Tchaikovsky (song)

Tchaikovsky (song)

"Tchaikovsky and Other Russians" is a patter song first performed by American comedian Danny Kaye in the Broadway musical "Lady in the Dark" with lyric by Ira Gershwin and music by Kurt Weill. Gershwin also used the alternate spelling "Tschaikowsky".

Although Weill's musical contributions are notable elsewhere throughout "Lady in the Dark" (and in many other works), "Tchaikovsky and Other Russians" is not a song in the normal sense of the term: it is actually a rhyming list of fifty Russian composers' names, which Kaye rattled off (in a speaking, not singing, voice) as rapidly as possible. At each performance, Kaye tried to break his previous speed record for reciting this song: consequently, it was intended to be recited "a cappella" (without music), as the orchestra could not possibly keep up with him. Weill provided a melody for the song's introduction, but the main part of the song (the list of Russian names) has no music.

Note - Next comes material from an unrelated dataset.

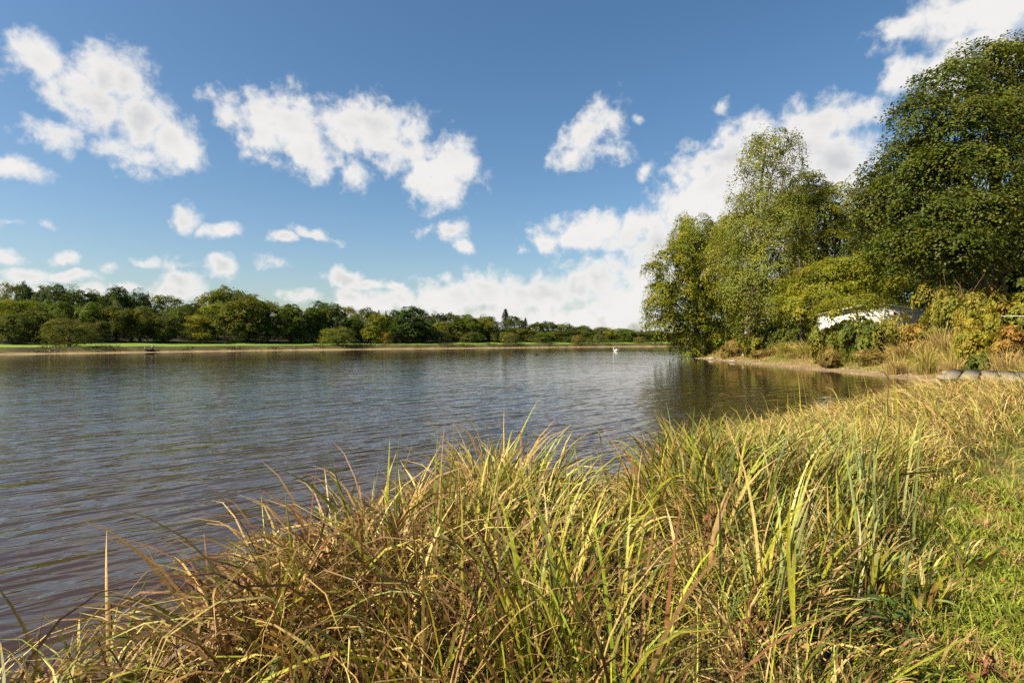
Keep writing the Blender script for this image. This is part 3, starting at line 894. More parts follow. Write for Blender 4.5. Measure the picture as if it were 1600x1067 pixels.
# trees behind the point, tinted darker for the dimness under the crowns
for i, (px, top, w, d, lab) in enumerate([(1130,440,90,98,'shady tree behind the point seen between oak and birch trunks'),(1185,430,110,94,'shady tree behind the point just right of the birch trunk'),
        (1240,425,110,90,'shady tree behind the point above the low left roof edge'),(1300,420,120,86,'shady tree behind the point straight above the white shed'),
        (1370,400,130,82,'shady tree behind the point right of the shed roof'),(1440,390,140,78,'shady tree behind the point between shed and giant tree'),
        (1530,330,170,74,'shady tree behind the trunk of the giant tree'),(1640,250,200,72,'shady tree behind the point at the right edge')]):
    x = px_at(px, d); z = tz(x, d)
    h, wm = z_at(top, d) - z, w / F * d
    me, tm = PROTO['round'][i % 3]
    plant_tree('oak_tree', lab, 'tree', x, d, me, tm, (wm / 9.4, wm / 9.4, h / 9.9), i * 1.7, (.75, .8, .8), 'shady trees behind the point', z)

# ------------------------------------------------------------------ white shed and rail fence on the point
SX, SY = px_at(1357, 48), 48.0
sz = tz(SX, SY)
shed = thing('shed', 'low white shed with a shallow pitched roof half hidden behind brambles', 'shed', (SX, SY, sz), rotz=rad(-14))
top = z_at(474, 48) - sz
eave = top - .8
wl = 3.7
mb = MB(); box(mb, (0, 0, eave / 2), (2 * wl - .3, 3.4, eave), col=(.58, .57, .53)); link('wall', mb.build('wall', M_WHITE), shed)
for sgn in (-1, 1):
    mb = MB()
    P = np.array([[0, -1.95, top], [sgn * wl, -1.95, eave], [sgn * wl, 1.95, eave], [0, 1.95, top]])
    Q = P - np.array([0, 0, .09])
    mb.add(np.concatenate([P, Q]), [[0, 1, 2, 3], [7, 6, 5, 4], [0, 4, 5, 1], [1, 5, 6, 2], [2, 6, 7, 3], [3, 7, 4, 0]], (.60, .60, .57))
    link('roof', mb.build('roof', M_WHITE), shed)
mb = MB()
mb.add([[-wl + .15, -1.7, eave], [wl - .15, -1.7, eave], [0, -1.7, top - .1], [0, -1.699, top - .1]], [[0, 1, 2, 3]], (.58, .57, .53)); link('gable', mb.build('gable', M_WHITE), shed)
mb = MB(); box(mb, (1.3, -1.76, eave * .5), (.12, .1, eave), col=(.16, .08, .045)); link('post', mb.build('post', M_WOOD), shed)
mb = MB(); box(mb, (1.35 + 1.1, -1.74, eave * .98), (2.3, .05, .05), col=(.5, .5, .5)); link('trim', mb.build('trim', M_METAL), shed)

fence = thing('rail_fence', 'thin pale metal rail fence running behind the brambles at the right edge', 'fence', (px_at(1500, 36), 36, tz(px_at(1500, 36), 36)))
fx0 = px_at(1500, 36); fz0 = tz(fx0, 36)
fp = [(px_at(q, dd), dd, z_at(494, dd)) for q, dd in ((1452, 41), (1480, 39), (1515, 37), (1560, 35), (1605, 33), (1650, 31))]
for a, b in zip(fp[:-1], fp[1:]):
    for dz in (0,):
        mb = MB()
        tube(mb, [np.array(a) - (fx0, 36, fz0 - dz), np.array(b) - (fx0, 36, fz0 - dz)], [.022, .022], 8, (.5, .5, .5))
        link('rail', mb.build('rail', M_METAL, True), fence)
for a in fp:
    g = tz(a[0], a[1])
    mb = MB(); tube(mb, [(a[0] - fx0, a[1] - 36, g - .2 - fz0), (a[0] - fx0, a[1] - 36, a[2] + .06 - fz0)], [.045, .04], 8, (.45, .44, .42))
    link('post', mb.build('post', M_METAL, True), fence)

# ------------------------------------------------------------------ fishing platform of wide boards
plat = thing('fishing_platform', 'weathered grey wooden platform of wide boards in the dry grass', 'platform', (16.5, 18.7, 0), rotz=-.69)
PZ = 1.12
for k in range(10):
    mb = MB()
    rngp = np.random.default_rng(300 + k)
    box(mb, ((k - 3.2) * .50, 0, PZ + rngp.normal(0, .012)), (.43, 6.4, .05), rotz=rngp.normal(0, .006), col=np.array((.20, .17, .125)) * rngp.uniform(.85, 1.12))
    link('board', mb.build('board', M_WOOD), plat)
for yy in (-3.0, -.2, 2.9):
    mb = MB(); box(mb, (.5, yy, PZ - .12), (5.0, .16, .16), col=(.24, .20, .15)); link('beam', mb.build('beam', M_WOOD), plat)
for xx in (-1.6, 2.4):
    for yy in (-3.0, 2.9):
        mb = MB(); box(mb, (xx, yy, PZ - .8), (.16, .16, 1.2), col=(.22, .18, .13)); link('post', mb.build('post', M_WOOD), plat)

# small angling stage on the far bank
d = 106.0; x = px_at(233, d); g = tz(x, d)
st = thing('angling_stage', 'small dark angling stage with two pale seats on the far bank', 'stage', (x, d, g), rotz=.6)
mb = MB(); box(mb, (0, 0, .25), (1.5, 1.2, .12), col=(.07, .055, .045)); link('deck', mb.build('deck', M_WOOD), st)
for xx in (-.65, .65):
    for yy in (-.5, .5):
        mb = MB(); box(mb, (xx, yy, -.1), (.1, .1, .7), col=(.06, .05, .04)); link('leg', mb.build('leg', M_WOOD), st)
for xx, hh in ((-.6, .4), (.55, .75)):
    mb = MB(); box(mb, (xx, .3, .31 + hh / 2), (.35, .35, hh), col=(.25, .25, .22), taper=.85); link('seat', mb.build('seat', M_WOOD), st)


# ------------------------------------------------------------------ water birds
def bird(name, label, px, py, body, scale, group=None, neck=.0, face=1):
    d = EYE * F / (py - HOR)
    x = px_at(px, d)
    t = thing(name, label, 'bird', (x, d, 0), group, 0 if face > 0 else math.pi)
    mb = MB()
    s = scale
    tt = np.linspace(0, 1, 12)
    xs = -.5 + tt
    prof = np.array([.01, .05, .11, .15, .175, .185, .18, .165, .14, .105, .07, .04])
    zc = .09 + .10 * np.exp(-((tt - 0) / .16) ** 2)
    pts = np.stack([xs * s, 0 * xs, zc * s], 1)
    # neck and head continue the same skin
    nk = np.array([[.50, 0, .16], [.55, 0, .26 + neck * .3], [.55, 0, .34 + neck * .7], [.58, 0, .40 + neck], [.64, 0, .41 + neck], [.69, 0, .40 + neck]]) * s
    nr = np.array([.055, .045, .042, .055, .052, .012])
    tube(mb, np.concatenate([pts, nk]), np.concatenate([prof, nr]) * s, 10, body)
    link('body', mb.build('body', M_FEATHER, True), t)
    mb = MB(); tube(mb, np.array([[.68, 0, .40 + neck], [.74, 0, .385 + neck], [.80, 0, .375 + neck]]) * s, np.array([.026, .022, .008]) * s, 6, (.5, .22, .03))
    link('beak', mb.build('beak', M_FEATHER, True), t)
    for sg in (-1, 1):
        mb = MB(); tube(mb, np.stack([np.linspace(-.5, .25, 6), sg * np.array([.03, .12, .16, .17, .15, .1]), np.array([.2, .19, .17, .15, .14, .13])], 1) * s, np.array([.01, .04, .06, .07, .06, .02]) * s, 6, np.asarray(body) * .85)
        link('wing', mb.build('wing', M_FEATHER, True), t)


bird('swan', 'white swan floating near the far bank', 963, 548, (.8, .8, .78), 1.15, None, .26, -1)
bird('duck', 'dark duck on the lake, the one nearest to the camera', 838, 554, (.035, .03, .028), .62, 'ducks on the lake', .02)
for px, py, lab in ((884, 548, 'dark duck on the lake, leftmost of the row under the far bank'), (905, 548.2, 'dark duck swimming a little left of the white swan'),
                    (992, 548, 'dark duck first to the right of the white swan'), (1000, 548.4, 'dark duck second to the right of the white swan'), (1014, 548, 'dark duck farthest right, near the oak boughs')):
    bird('duck', lab, px, py, (.04, .034, .03), .5, 'ducks on the lake', .02, 1 if px < 990 else -1)

# ------------------------------------------------------------------ shore stones
rngS = np.random.default_rng(77)


def stone(size, rng):
    a = np.linspace(0, 2 * math.pi, 9)[:-1]
    V, k = [], []
    for j, (zz, rr) in enumerate(((-.3, .8), (0, 1.0), (.3, .8), (.5, .35))):
        V.append(np.stack([np.cos(a) * rr, np.sin(a) * rr, np.full(8, zz)], 1) * (1 + rng.normal(0, .12, (8, 3))))
    V = np.concatenate(V) * np.array([1, .75, .7]) * size
    i = np.arange(3)[:, None] * 8; j = np.arange(8)[None]; j2 = (j + 1) % 8
    Fc = np.stack([i + j, i + j2, i + 8 + j2, i + 8 + j], -1).reshape(-1, 4)
    cap = np.array([[24, 25, 26, 27], [24, 27, 28, 31], [28, 29, 30, 31]])
    return V, np.concatenate([Fc, cap])


for k, (px, py, sz_, lab) in enumerate([(1112, 560, .5, 'largest pale stone at the waterline below the birch trunk'), (1145, 563.5, .42, 'dark edged stone on the mud beach right of the largest pale stone'),
        (1104, 565, .34, 'flat stone lying at the water edge near the tip of the point'), (1130, 567.5, .42, 'long low stone at the water edge left of the dark edged stone'), (1226, 573, .3, 'small stone on the mud beach below the yellow grass'),
        (1290, 578, .26, 'small pale stone on the right half of the mud beach')]):
    dd = 2.15 * F / (py - HOR)
    x = px_at(px, dd)
    V, Fc = stone(sz_, rngS)
    mb = MB(); mb.add(V, Fc, np.array((.34, .28, .2)) * rngS.uniform(.7, 1.1))
    o = link('stone', mb.build('stone', M_STONE), None, (x, dd, tz(x, dd) + .05), label=lab, category='stone', group='stones on the mud beach')
    o.rotation_euler = (0, 0, rngS.uniform(0, 6))
# pebbles: nobody could count them
mb = MB()
k = 0
while k < 520:
    yy = rngS.uniform(33, 78); xx = 22.3 + rngS.uniform(-.6, 3.2) + max(0, 41 - yy) * .08
    s = lake_sd([xx], [yy])[0]
    if 0 < s < 2.6:
        V, Fc = stone(rngS.uniform(.03, .12), rngS)
        mb.add(V + np.array([xx, yy, tz(xx, yy) + .01]), Fc, np.array((.26, .20, .125)) * rngS.uniform(.6, 1.25)); k += 1
link('beach_pebbles', mb.build('beach_pebbles', M_STONE), kind='stuff', label='pebbles strewn along the mud beach of the point')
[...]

Several of the "Russian" composers listed in this song are actually Russian-Americans whose names Gershwin altered for the purposes of his lyric. For example, one of the names in the song is "Dukelsky"; this is actually the birth name of Vernon Duke, an American composer of Russian ancestry.

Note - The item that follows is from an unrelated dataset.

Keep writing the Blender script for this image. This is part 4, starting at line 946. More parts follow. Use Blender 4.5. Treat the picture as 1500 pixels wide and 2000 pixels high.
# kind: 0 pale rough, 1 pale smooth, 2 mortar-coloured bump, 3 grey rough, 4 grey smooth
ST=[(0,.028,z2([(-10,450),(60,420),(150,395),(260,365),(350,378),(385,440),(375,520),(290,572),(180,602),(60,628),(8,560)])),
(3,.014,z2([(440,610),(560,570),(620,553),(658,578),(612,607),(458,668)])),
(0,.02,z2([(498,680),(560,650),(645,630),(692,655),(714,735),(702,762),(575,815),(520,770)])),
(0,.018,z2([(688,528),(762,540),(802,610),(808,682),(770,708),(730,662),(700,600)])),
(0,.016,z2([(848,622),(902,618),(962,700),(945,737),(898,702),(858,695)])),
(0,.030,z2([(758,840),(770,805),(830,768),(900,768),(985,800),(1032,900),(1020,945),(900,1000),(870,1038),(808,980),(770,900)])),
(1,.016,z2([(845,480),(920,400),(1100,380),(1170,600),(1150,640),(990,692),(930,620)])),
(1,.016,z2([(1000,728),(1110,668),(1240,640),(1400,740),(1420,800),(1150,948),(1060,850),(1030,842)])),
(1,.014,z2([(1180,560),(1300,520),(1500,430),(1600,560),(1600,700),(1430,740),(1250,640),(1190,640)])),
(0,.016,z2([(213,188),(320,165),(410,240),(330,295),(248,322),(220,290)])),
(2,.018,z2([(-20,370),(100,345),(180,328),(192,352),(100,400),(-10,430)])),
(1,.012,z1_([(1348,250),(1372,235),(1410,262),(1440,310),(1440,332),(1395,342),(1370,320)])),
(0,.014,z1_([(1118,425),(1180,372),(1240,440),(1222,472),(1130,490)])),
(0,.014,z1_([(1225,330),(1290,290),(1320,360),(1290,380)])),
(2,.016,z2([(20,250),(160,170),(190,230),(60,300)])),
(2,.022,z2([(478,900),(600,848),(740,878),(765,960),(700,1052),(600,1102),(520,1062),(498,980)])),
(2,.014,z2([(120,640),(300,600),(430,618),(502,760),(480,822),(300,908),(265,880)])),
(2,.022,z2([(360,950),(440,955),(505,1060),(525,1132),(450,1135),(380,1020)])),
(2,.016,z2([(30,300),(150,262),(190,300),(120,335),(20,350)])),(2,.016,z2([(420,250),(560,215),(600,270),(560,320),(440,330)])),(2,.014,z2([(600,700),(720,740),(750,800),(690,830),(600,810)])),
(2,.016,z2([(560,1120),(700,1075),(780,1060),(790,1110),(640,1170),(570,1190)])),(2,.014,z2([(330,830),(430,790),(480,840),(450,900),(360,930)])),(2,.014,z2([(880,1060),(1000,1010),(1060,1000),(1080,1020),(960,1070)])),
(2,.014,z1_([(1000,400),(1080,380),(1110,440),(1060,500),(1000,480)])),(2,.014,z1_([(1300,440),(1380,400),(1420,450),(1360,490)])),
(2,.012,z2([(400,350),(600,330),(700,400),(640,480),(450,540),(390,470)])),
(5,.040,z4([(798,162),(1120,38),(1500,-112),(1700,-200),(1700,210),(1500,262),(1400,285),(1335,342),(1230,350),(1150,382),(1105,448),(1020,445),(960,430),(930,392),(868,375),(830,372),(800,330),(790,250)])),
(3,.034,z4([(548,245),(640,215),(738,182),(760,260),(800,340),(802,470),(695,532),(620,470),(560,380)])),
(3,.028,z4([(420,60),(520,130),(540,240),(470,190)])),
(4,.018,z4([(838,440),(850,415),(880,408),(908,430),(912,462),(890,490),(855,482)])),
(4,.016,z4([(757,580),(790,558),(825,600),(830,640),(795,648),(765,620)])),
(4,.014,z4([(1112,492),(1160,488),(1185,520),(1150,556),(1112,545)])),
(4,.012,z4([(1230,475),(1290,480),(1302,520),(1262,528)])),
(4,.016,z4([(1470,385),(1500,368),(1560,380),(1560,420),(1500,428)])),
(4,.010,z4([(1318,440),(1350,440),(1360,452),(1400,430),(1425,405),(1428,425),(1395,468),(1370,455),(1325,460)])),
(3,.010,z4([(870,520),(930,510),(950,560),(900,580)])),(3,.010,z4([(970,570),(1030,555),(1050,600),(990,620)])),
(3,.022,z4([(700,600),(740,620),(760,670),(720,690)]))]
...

Ira Gershwin began his career writing lyrics for his brother George Gershwin. Ira, the more self-effacing of the Gershwin brothers, was concerned that music publishers might think that George had chosen him as lyricist on the basis of nepotism rather than talent, so Ira originally chose to write lyrics under the pseudonym "Arthur Francis" (derived from the names of his other brother Arthur and his sister Frances).

The song was originally a nonsense poem which Ira Gershwin had published in a college newspaper under the name "Arthur Francis" in his student days. Decades later, in his memoir "Lyrics on Several Occasions", Ira Gershwin expressed the hope that someone might accuse him of plagiarizing his song "Tchaikovsky" from the collegiate poem, so he could reveal that he and Arthur Francis were the same person.

List of composers

With adjustments to Gershwin's spelling, here are the Russian composers mentioned in the song, in order: Maliszewski, Rubinstein, Arensky, Tchaikovsky, Sapellnikoff, Dmitriev, Tscherepnin, Kryjanovsky, Godowsky, Artiboucheff, Moniuszko, Akimenko, Soloviev, Prokofiev, Tiomkin, Korestchenko, Glinka, Winkler, Bortniansky, Rebikoff, Ilyinsky, Medtner, Balakirev, Zolotarev, Kvoschinsky, Sokolov, Kopyloff, Dukelsky, Klenovsky, Shostakovich, Borodin, Glière, Nowakowsky, Lyadov, Karganoff, Markevitch, Pantschenko, Dargomyzhsky, Stcherbatcheff, Scriabin, Vassilenko, Stravinsky, Rimsky-Korsakov, Mussorgsky, Gretchaninoff, Glazunov, César Cui, Kalinnikov, Rachmaninov, and Rumshinsky.